* _Provided material_
· · · ·
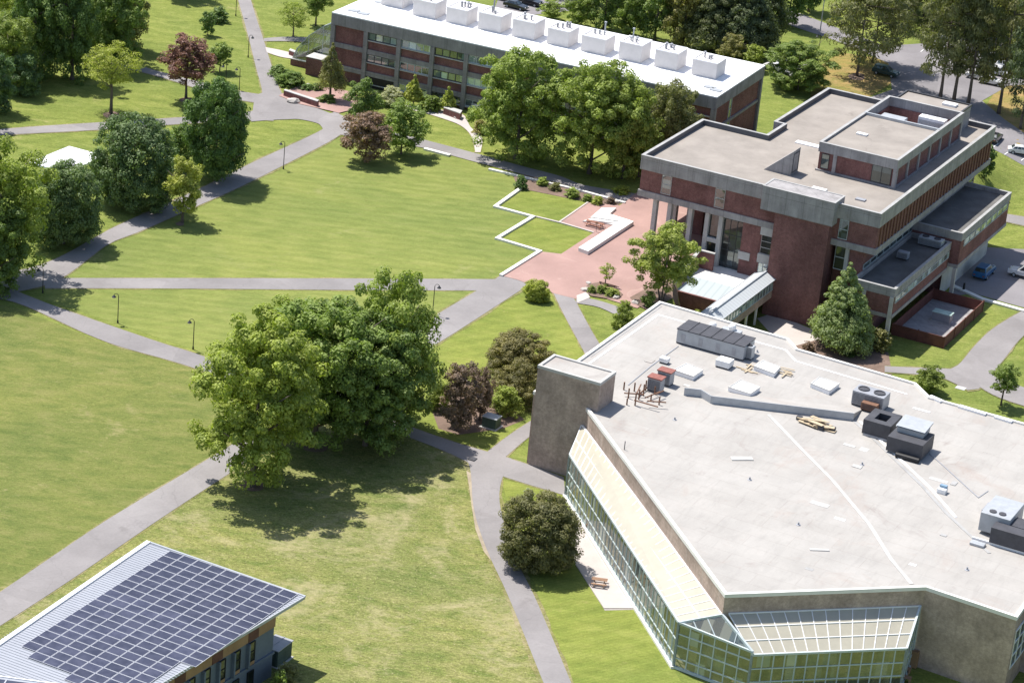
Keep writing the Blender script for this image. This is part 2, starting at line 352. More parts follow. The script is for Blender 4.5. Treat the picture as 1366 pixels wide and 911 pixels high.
# ------------------------------------------------------------------ ground and surfaces
def nonuni(lo,hi,s,far):
    a=list(np.arange(lo,hi+s,s)); d=s; x=a[-1]
    while x<far[1]: d*=1.5; x+=d; a.append(x)
    d=s; x=a[0]; pre=[]
    while x>far[0]: d*=1.5; x-=d; pre.append(x)
    return np.array(pre[::-1]+a)
xs=nonuni(-20,130,2.0,(-2500,2500)); ys=nonuni(250,520,2.0,(-400,4000))
XX,YY=np.meshgrid(xs,ys,indexing='ij'); ZZ=terr(XX,YY)
b=MB(); nx,ny=XX.shape
b.v=list(map(tuple,np.stack([XX.ravel(),YY.ravel(),ZZ.ravel()],1).tolist()))
b.f=[(i*ny+j,(i+1)*ny+j,(i+1)*ny+j+1,i*ny+j+1) for i in range(nx-1) for j in range(ny-1)]; b.m=[0]*len(b.f)
g=b.build('ground',GR['ground'],smooth=True); tag(g,kind='structure')
import bmesh
def sheet(name,poly_px,mat,dz,label=None,sub=3.0,world=False,kind='structure'):
    """a flat sheet laid on the terrain; outline given as photo pixels on the ground (or world points)"""
    pts=[(p if world else G(*p)) for p in poly_px]
    bm=bmesh.new(); vs=[bm.verts.new((p[0],p[1],0)) for p in pts]; f=bm.faces.new(vs)
    flat=max(abs(terr(p[0],p[1])) for p in pts)<1e-3 or all(abs(terr(p[0],p[1])+7)<2e-3 for p in pts)
    bmesh.ops.triangulate(bm,faces=bm.faces[:])
    if not flat:
        mn=min(p[0] for p in pts);mx=max(p[0] for p in pts);a=min(p[1] for p in pts);c=max(p[1] for p in pts)
        for ax,lo,hi in ((0,mn,mx),(1,a,c)):
            t=math.ceil(lo/2)*2
            while t<hi:
                co=(t,0,0) if ax==0 else (0,t,0); no=(1,0,0) if ax==0 else (0,1,0)
                bmesh.ops.bisect_plane(bm,geom=bm.verts[:]+bm.edges[:]+bm.faces[:],plane_co=co,plane_no=no); t+=2
    for v in bm.verts: v.co.z=float(terr(v.co.x,v.co.y))+dz
    for f in bm.faces:
        f.normal_update()
        if f.normal.z<0: f.normal_flip()
    me=bpy.data.meshes.new(name); bm.to_mesh(me); bm.free(); me.materials.append(mat)
    o=bpy.data.objects.new(name,me); COL.objects.link(o); return tag(o,kind=kind)
def smooth_px(pts,n=6):
    P=np.array(pts,float)
    if len(P)<3: return P
    out=[]
    for i in range(len(P)-1):
        p0=P[max(i-1,0)];p1=P[i];p2=P[i+1];p3=P[min(i+2,len(P)-1)]
        for k in range(n):
            t=k/n; out.append(.5*((2*p1)+(-p0+p2)*t+(2*p0-5*p1+4*p2-p3)*t*t+(-p0+3*p1-3*p2+p3)*t**3))
    out.append(P[-1]); return np.array(out)
pcount=[0]
def path(name,Lp,Rp,mat,dz=.06,verge=.7,n=5):
    """a path between two edges (photo pixels on the ground), with a worn verge under it"""
    pcount[0]+=1; dz+=.003*pcount[0]
    A=[G(*p) for p in smooth_px(Lp,n)]; B=[G(*p) for p in smooth_px(Rp,n)]
    m=max(len(A),len(B))
    def rs(P,m):
        P=np.array(P); d=np.r_[0,np.cumsum(np.linalg.norm(np.diff(P[:,:2],axis=0),axis=1))]; t=np.linspace(0,d[-1],m)
        return np.stack([np.interp(t,d,P[:,i]) for i in range(3)],1)
    m=max(m,int(np.linalg.norm(A[0]-A[-1])/2.5)); A=rs(A,m);B=rs(B,m)
    for nm,ex,mt,z in ((name,0,mat,dz),('path_verge',verge,GR['verge'],dz-.03-.0005*pcount[0])):
        if ex<0.01 and nm=='path_verge': continue
        b=MB(); rr=np.random.RandomState(pcount[0])
        for i in range(m):
            d=(B[i]-A[i]); d=d/(np.linalg.norm(d)+1e-9)
            j1,j2=(rr.rand()*.6+.2,rr.rand()*.6+.2) if ex else (0,0)
            for P,s,j in ((A[i],-ex,j1),(B[i],ex,j2)):
                q=P+d*s*j; b.v.append((q[0],q[1],float(terr(q[0],q[1]))+z))
        for i in range(m-1): b.f.append((2*i,2*i+1,2*i+3,2*i+2)); b.m.append(0)
        o=b.build(nm,mt); tag(o,kind='structure')
        me=o.data
        if me.polygons[0].normal.z<0: me.flip_normals()
# lawn sheets
sheet('lawn_field',[(-60,395),(20,410),(140,458),(252,490),(330,515),(330,590),(160,690),(0,800),(-80,850)],GR['field'],.012)
sheet('lawn_meadow',[(-120,950),(0,832),(340,608),(430,556),(520,560),(600,595),(632,620),(645,700),(680,790),(735,911),(755,960),(300,1000)],GR['meadow'],.016)
sheet('lawn_quad',[(60,378),(140,332),(188,305),(300,258),(372,222),(455,183),(520,188),(620,212),(700,238),(700,292),(745,340),(668,372)],GR['quad'],.014)
sheet('lawn_strip',[(60,386),(640,386),(560,470),(400,540),(255,465),(60,400)],GR['quad'],.014)
sheet('lawn_corner',[(668,640),(700,645),(753,655),(898,892),(960,990),(800,1000),(720,800)],GR['lawn'],.018)
sheet('lawn_bank',[(560,472),(690,394),(735,393),(790,470),(725,500),(700,560),(655,603),(600,590),(540,560)],GR['lawn'],.018)
sheet('lawn_square',[(699,254.5),(784,271),(746.5,297),(713,289),(666.5,276)],GR['lawn'],.03)
sheet('lawn_square',[(715,290),(792,311),(748.5,339.5),(669.5,318.7)],GR['lawn'],.03)
sheet('needle_bed',[(1085,95),(1120,70),(1170,78),(1215,92),(1180,118),(1150,135),(1080,140)],GR['needles'],.03)
sheet('needle_bed',[(1310,150),(1330,118),(1420,95),(1420,200),(1340,190)],GR['needles'],.03)
sheet('mulch_bed',[(575,545),(612,520),(650,520),(700,560),(670,572),(612,580),(585,572)],MT['soil'],.03)
for cx,cy,rx,ry in ((337,648,17,8),(420,595,20,9),(149,154,12,5),(248,134,9,4),(1143,103,12,5),(240,299,6,3)):
    sheet('mulch_ring',[(cx+rx*math.cos(a*.5236)*(.85+.3*((a*7)%5)/5),cy+ry*math.sin(a*.5236)*(.85+.3*((a*3)%4)/4)) for a in range(12)],MT['soil'],.045)
sheet('worn_dirt',[(622,628),(630,632),(633,650),(637,690),(646,720),(655,748),(645,735),(634,705),(629,675),(626,650)],MT['dirt'],.05)
# paths
AS=MT['asphalt']
path('path',[(60,371.5),(250,371.5),(480,372),(680,373)],[(60,385),(250,385.5),(480,387.5),(640,388)],AS)
path('path',[(-20,370),(60,404),(210,456),(258,471),(400,520),(520,560),(600,588),(650,603),(712,622),(752,637)],[(-20,396),(30,407),(140,456),(252,489),(400,541),(520,575),(600,605),(640,625),(700,645),(754,661)],AS)
path('path',[(-60,830),(0,790),(100,722),(160,683),(318,588),(450,505),(573,426),(633,390),(668,368)],[(-60,873),(0,835),(100,770),(217,690),(340,610),(450,540),(556,472),(588,456),(683,395),(715,374)],AS)
path('path',[(612,592),(627,625),(632,680),(650,735),(680,800),(725,911),(745,960)],[(682,612),(668,645),(668,680),(688,745),(715,800),(762,911),(782,960)],AS,verge=1.0)
path('path',[(650,603),(680,580),(708,562)],[(672,612),(695,592),(716,575)],AS,verge=.4)
path('path',[(316,-5),(330,45),(342,93),(350,125),(345,150)],[(333,-5),(342,25),(352,55),(370,112),(385,145)],AS)
path('path',[(0,173),(70,168),(245,157),(330,150),(360,142)],[(0,181),(150,173),(245,166),(345,161),(365,162)],AS)
path('path',[(150,85),(187,89),(215,97),(308,120),(350,127)],[(150,90),(180,95),(215,104),(300,130),(350,139)],AS)
path('path',[(400,158),(425,163),(431,173),(342,215),(300,236),(250,260),(160,300),(131,315),(60,352),(-30,372)],[(452,150),(453,170),(451,183),(367,227),(310,255),(285,266),(188,309),(142,328),(70,378),(-30,398)],AS)
path('path',[(340,128),(360,122),(376,125),(392,136),(425,146),(455,158)],[(335,163),(360,161),(385,160),(400,160),(425,166),(432,176)],AS,verge=.1)
path('path',[(445,150),(500,172),(561,186),(652,210),(695,222),(748,236),(778,247.5),(847,259),(880,266)],[(440,178),(500,188),(565,198),(620,213),(685,230),(725,240),(768,251.5),(833,269),(870,279)],AS,verge=.2)
path('path',[(540,141),(591,147.6),(618,154),(628,171),(643,183),(641,204)],[(545,147),(562.6,150.5),(591,159),(615,168.6),(629,183),(634,204)],MT['pale'],verge=.3)
path('path',[(736.5,388),(752,420),(771.5,456),(795,500)],[(762,392),(775,416),(795,452),(825,500)],AS,verge=.4)
path('path',[(769,396),(800,402),(840,415)],[(768,405),(800,411),(835,428)],AS,verge=.1)
path('path',[(352,52),(385,50),(420,52),(450,58)],[(352,56),(385,56),(420,58),(450,63)],AS,verge=.2)
path('path',[(354,64),(375,68),(398,74)],[(356,71),(375,77),(396,80)],MT['pale'],verge=.2)
path('path',[(1180,489),(1250,492),(1275,490),(1300,462),(1330,435),(1400,395)],[(1180,497),(1255,504),(1300,522),(1335,485),(1366,448),(1420,412)],AS,verge=.8)
path('path',[(1290,505),(1330,530),(1400,552)],[(1300,488),(1345,510),(1400,528)],AS,verge=.3)
path('path',[(1325,283),(1366,290),(1420,297)],[(1322,292),(1366,302),(1420,312)],AS,verge=.5)
# brick plaza and other paved areas
sheet('brick_plaza',[(667,368),(721,336.5),(748.5,339.5),(792,311),(746.5,297),(784,271),(826,275),(835.5,269),(849,258),(905,225),(975,260),(960,330),(905,400),(850,412),(785,392),(770,400),(738,392),(690,374)],MT['plaza'],.11)
sheet('brick_plaza',[(372,129),(384,122),(398,116),(440,118),(475,125),(480,145),(452,152),(440,149),(400,140)],MT['plaza'],.16)
sheet('stone_apron',[(769,395),(783,390),(787,398),(770,405)],MT['pale'],.135)
sheet('car_park',[(1120,145),(1190,120),(1185,85),(1130,60),(1040,30),(1050,12),(1180,62),(1240,58),(1262,45),(1420,60),(1420,110),(1345,115),(1310,135),(1340,160),(1366,178),(1420,190),(1420,240),(1310,195),(1250,170),(1150,165)],MT['asphalt2'],.05)
sheet('car_park',[(675,-30),(790,-30),(770,14),(700,22),(660,12)],MT['asphalt2'],.05)
sheet('car_park',[(1025,84),(1060,80),(1085,88),(1078,100),(1035,104)],MT['asphalt2'],.05)
sheet('service_yard',[(1270,395),(1262,350),(1310,330),(1420,335),(1420,425),(1345,405),(1300,392)],MT['asphalt2'],.05)
sheet('service_road',[(1010,425),(1030,418),(1080,438),(1100,455),(1085,475),(1058,478)],MT['pale'],.03)
sheet('mulch_bed',[(1060,462),(1095,452),(1130,458),(1185,470),(1190,500),(1120,492),(1068,475)],MT['soil'],.05)
sheet('patio',[(766.5,748),(806.5,814),(850,813),(838,790),(770,692),(745,700)],MT['pale'],.04)
sheet('planting_strip',[(684,233),(700,233),(765,252),(830,270),(822,276),(784,270),(699,253),(690,250)],MT['soil'],.05)
sheet('mulch_bed',[(885,385),(905,402),(935,418),(870,418),(850,408),(840,398),(862,386)],MT['soil'],.15)
for pl in ([(596,178),(640,178),(650,190),(646,205),(700,222),(845,262),(860,250),(860,215),(700,170)],): sheet('shade_bed',pl,GR['ground'],.02)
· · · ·
* _Task to carry out_
Pick out each line in the material containing "pixels".

* _Reply to the task_
Keep writing the Blender script for this image. This is part 2, starting at line 352. More parts follow. The script is for Blender 4.5. Treat the picture as 1366 pixels wide and 911 pixels high.
    """a flat sheet laid on the terrain; outline given as photo pixels on the ground (or world points)"""
    """a path between two edges (photo pixels on the ground), with a worn verge under it"""